On personal resilience, Conscious Business, Sociocracy, Social Enterprise…
This article was first published on The Transition Towns‘ Network site, April 2012.
Transition had a deeply transformative effect on my life. It has shaped and focussed my professional path since. It brought me into contact with the inspiration, community and tools that I was aching for. Since my local network became fractured and life has swept me onward, I have become immersed in exploring solutions to some of the questions that Transition posed for me. My special interest, among others, was the development of Transition enterprises and livelihoods.
A Transition friend liked to describe the inner Transition as a process of personal alchemy, and that when something is Transition it feels different. You know when it is Transition because you hit that ’sweet spot’, and it just feels good and right, enriching and energising. I’ve sought that same sweet spot wherever the aroma has aroused my instincts. I’ve lost regular contact with that family, my ’sangha’ of peers, with many that I would love to still be in contact with. I have gained connection to other aligned peers; I meet others everywhere who are either aligned and pursuing similar questions or engaged in explicitly Transition projects. They nourish and give me hope, when my morale flags. Their stories abound, everywhere I look. It seems that the community is present whenever I have an intention to discover it. I say the magic words, and up it pops.
This evening I was at a Conscious Business get together, exploring with peers over a beer the barriers to the rapid large scale turning in business that we want to see, ways of dissolving that inertia, and of aligning our personal values with the collective values we grapple with in the workplace.
I’ve participated in numerous conversations around Transition themes over the years. I’ve developed many ways of describing the essence of Transition, or facets of it. One favourite is that Transition facilitates a safe space in which we can talk to each other about the things that matter to us. When we connect with others around what matters to us, and check in with how we are coping and responding to the sometimes rather bleak and scary challenges looming, Transition arises, alongside community. Fear, anger and sadness are accompanied by hope, determination and action. Tonight was Transition without the label. Joanna Macy meets marketing whizz kids, with different branding.

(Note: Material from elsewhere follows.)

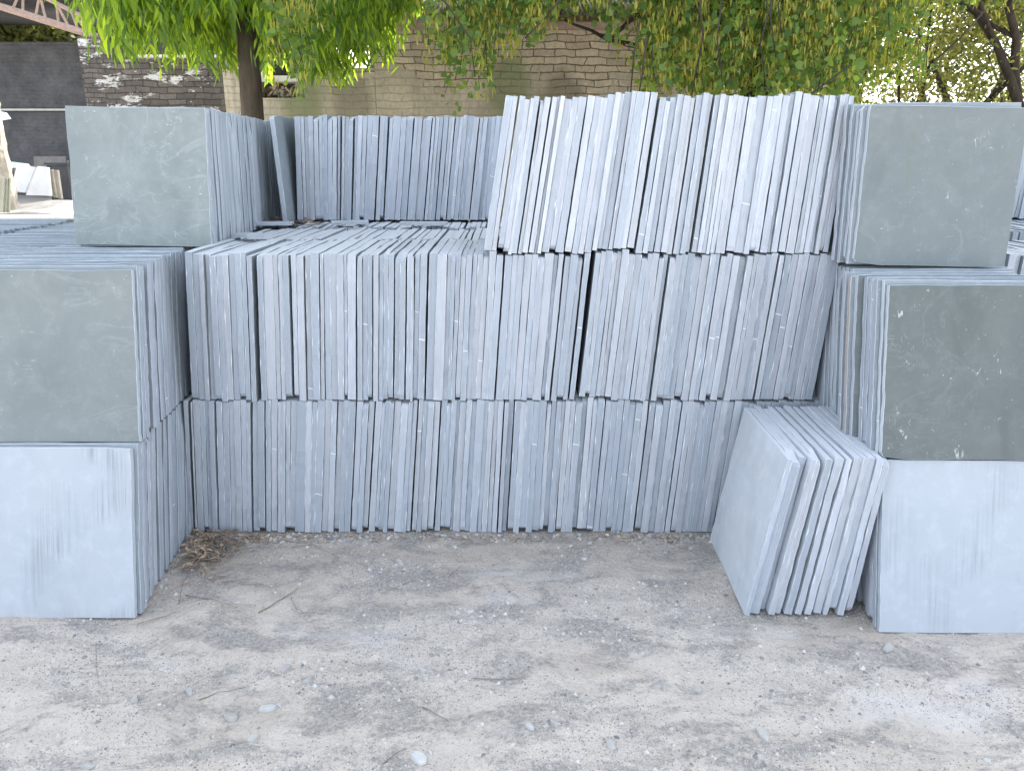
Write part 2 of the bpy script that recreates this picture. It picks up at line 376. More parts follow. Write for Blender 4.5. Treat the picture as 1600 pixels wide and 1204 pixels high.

I’ve just come from a gathering in the Netherlands of those engaged in implementing sociocracy, or collaborative governance, in a diverse array of large and small businesses, housing communities, families, care homes, schools, international development, local government. Taking our cue from ecological thinking, permaculture and especially Transition Towns, these have been constant themes recently for a surprising number who have converged independently, in response to economic chaos and the voiceless taking to the streets across the globe. Wherever I go, I am reminded of the words of another Transition friend, that whichever route our yearning leads us, all paths eventually lead back to Transition.
I hope that what happened in my local Transition initiative was somehow part of the natural process of succession. What was difficult and painful, was perhaps nourishing the soil, so that whatever ecology eventually emerges can flourish and mature. The seeds are everywhere, the soil has replenished.
So how do we find a Transition community where there isn’t one? Transition emerges when we talk to each other about what matters; what we value; what scares us; what we dream of. It ignites when we ask each other:
Or, ‘what kind of community do we want to bequeath to our children and grand children?’
How do we build personal resilience without a Transition community around us for support? It grows naturally when we take small or large positive steps in our own lives, shift habits, make space for grief and despair, talk to friends and family and colleagues and neighbours and peers, breathe, move, forgive and let go, celebrate what we have achieved and learned, touch the earth.
For me it includes meeting with friends to meditate and gossip, or reading radical books and dancing; getting on my bike in the local woods and walking in the hills; loving and laughing; aligning what I want to see in the world with how I go about my daily business; tending to my ‘yarden’; allowing myself time to rest and nurture relationships. I remind myself most mornings what I am aiming for, and at times through the day. I remind myself that even an aeroplane is on the wrong course 90% of the time, and kindly steer myself back toward my path.
I go to where Transitioners, labelled or unlabelled, hang out. I’ll no doubt be back at the Transition Conference, and at Transition Camp in the Autumn, in the glorious Sussex countryside, which always add rocket fuel to my motivation and the wisdom of friends to my frustrations. And enjoying fumbling spectacularly with the raised beds and mending ‘projects’. And reading the excellent Transition Blog series from time to time. And trying to remember to trust that the seeds we plant when we talk to others, no matter how resistant at first, germinate over time and sprout when ready. Especially when our motivational seed bombs are packed with kindness, humility, generosity. And staying open to receiving the same from others, sometimes from the unlikeliest of places.
And remembering that I am not alone. Ever. There are a vast number of us, some of whom probably feel alone and disconnected. And there are a vast number more waiting to be connected by us.
Oh yeah, and cooking good food for or with friends, old and new. What a simple, radical, subversive, effective and replenishing act that is. Never forget the cooking good food with people.
Martin Grimshaw was the chair of Transition Brighton and Hove, which has unfortunately now faltered. But he continues to be involved with Transition through other routes.